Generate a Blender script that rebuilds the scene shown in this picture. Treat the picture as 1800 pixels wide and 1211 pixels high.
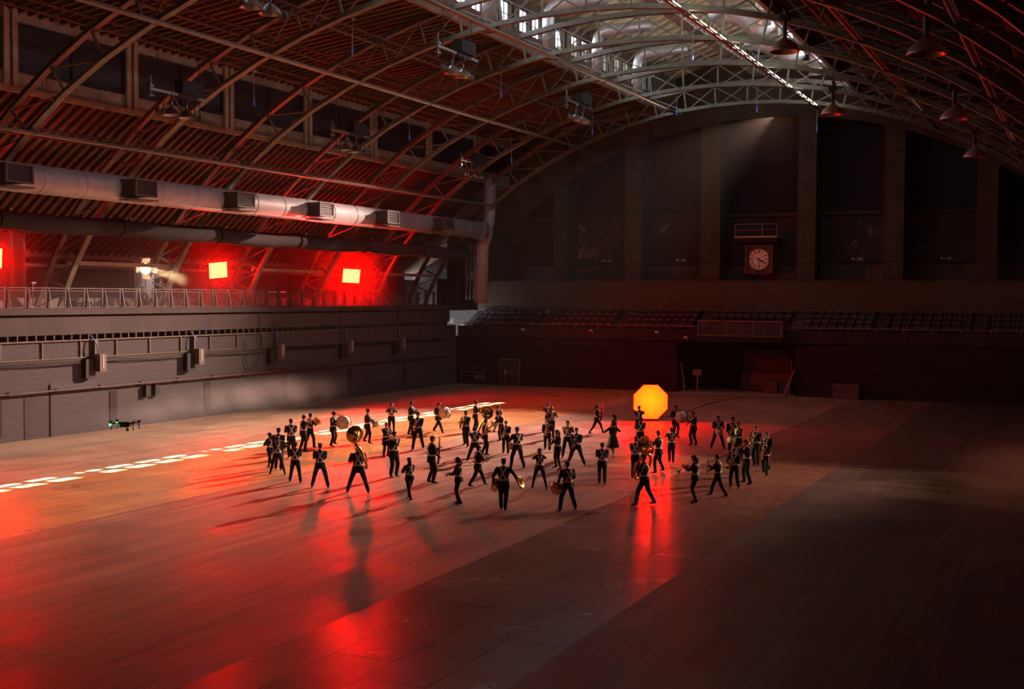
import bpy, bmesh, math, random
from mathutils import Vector, Matrix, Euler
import mathutils
random.seed(7)
for _o in list(bpy.data.objects): bpy.data.objects.remove(_o)
SC = bpy.context.scene
COL = SC.collection
PI = math.pi
R_ = math.radians

# ------------------------------------------------------------------ camera
F_PX = 2177.0
YAW = math.atan(1010/F_PX); PITCH = math.atan(84/F_PX); ROLL = R_(0.30)
f = Vector((-math.sin(YAW)*math.cos(PITCH), math.cos(YAW)*math.cos(PITCH), -math.sin(PITCH)))
r = Vector((math.cos(YAW), math.sin(YAW), 0)); u = r.cross(f)
r2 = r*math.cos(ROLL)+u*math.sin(ROLL); u2 = u*math.cos(ROLL)-r*math.sin(ROLL)
cd = bpy.data.cameras.new('camera'); cam = bpy.data.objects.new('camera', cd); COL.objects.link(cam)
cd.sensor_width = 36.0; cd.lens = 36.0*F_PX/1800.0; cd.clip_end = 400; cd.clip_start = .1
cam.matrix_world = Matrix(((r2.x,u2.x,-f.x,0),(r2.y,u2.y,-f.y,0),(r2.z,u2.z,-f.z,7.5),(0,0,0,1)))
SC.camera = cam

# ------------------------------------------------------------------ view, world, lights
SC.view_settings.view_transform = 'Standard'
SC.view_settings.look = 'None'
SC.view_settings.exposure = 0.0
SC.view_settings.gamma = 1.0
SC.view_settings.use_curve_mapping = False
cy = SC.cycles
cy.use_denoising = True
cy.max_bounces = 6; cy.diffuse_bounces = 3; cy.glossy_bounces = 3; cy.transmission_bounces = 4
cy.volume_bounces = 0; cy.transparent_max_bounces = 8
cy.sample_clamp_indirect = 4.0
cy.caustics_reflective = False; cy.caustics_refractive = False

W = bpy.data.worlds.new('daylight'); SC.world = W; W.use_nodes = True
bg = W.node_tree.nodes['Background']
bg.inputs[0].default_value = (.80,.90,1.0,1); bg.inputs[1].default_value = 9.0

def add_light(name, kind, loc, target, energy, color, **kw):
    d = bpy.data.lights.new(name, kind); o = bpy.data.objects.new(name, d); COL.objects.link(o)
    o.location = loc
    o.rotation_euler = (Vector(target)-Vector(loc)).to_track_quat('-Z','Y').to_euler()
    d.energy = energy; d.color = color
    for k,v in kw.items(): setattr(d, k, v)
    return o
# the sun, low through the windows in the far side of the roof monitor
sd = Vector((-.94,-.50,-1.0))
SUN = add_light('sun', 'SUN', (20,60,60), tuple(Vector((20,60,60))+sd), 170, (1.0,.86,.60), angle=R_(.5))
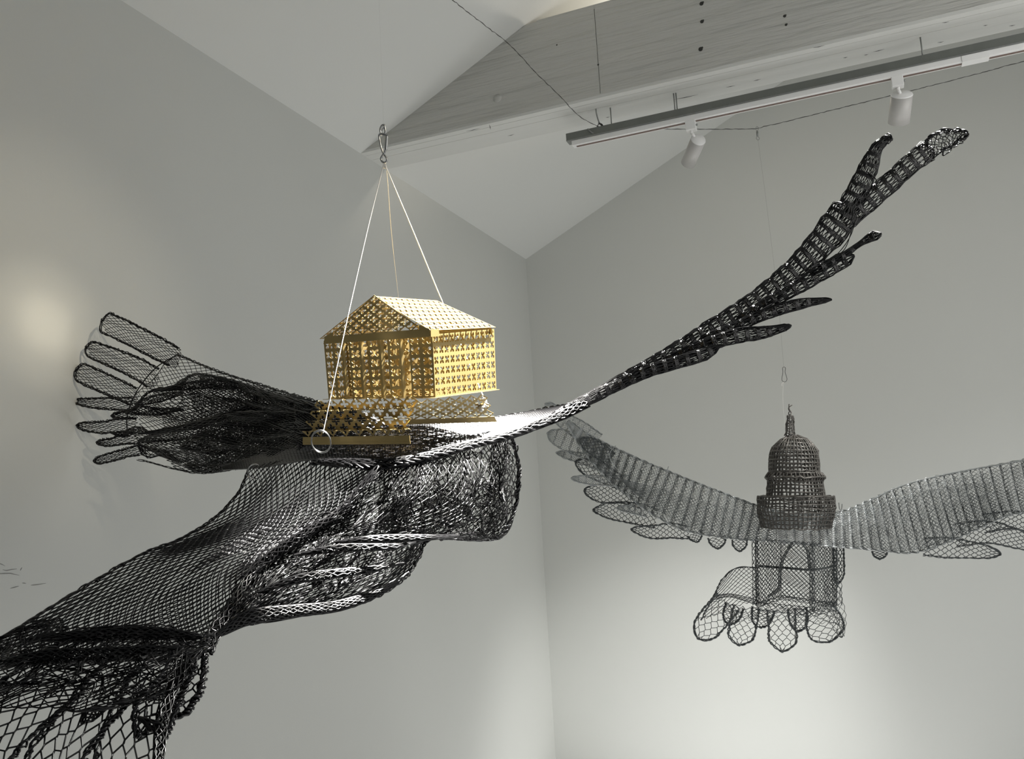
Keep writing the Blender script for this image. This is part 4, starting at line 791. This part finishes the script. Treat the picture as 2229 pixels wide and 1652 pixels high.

○ ○ ○ ○

• _To do_: Pick out the lines that contain "Blender" and copy them.

• _Expected answer_:
Generate a Blender script that rebuilds the scene shown in this picture. Treat the picture as 1800 pixels wide and 1211 pixels high.
Keep writing the Blender script for this image. This is part 4, starting at line 791. This part finishes the script. Treat the picture as 2229 pixels wide and 1652 pixels high.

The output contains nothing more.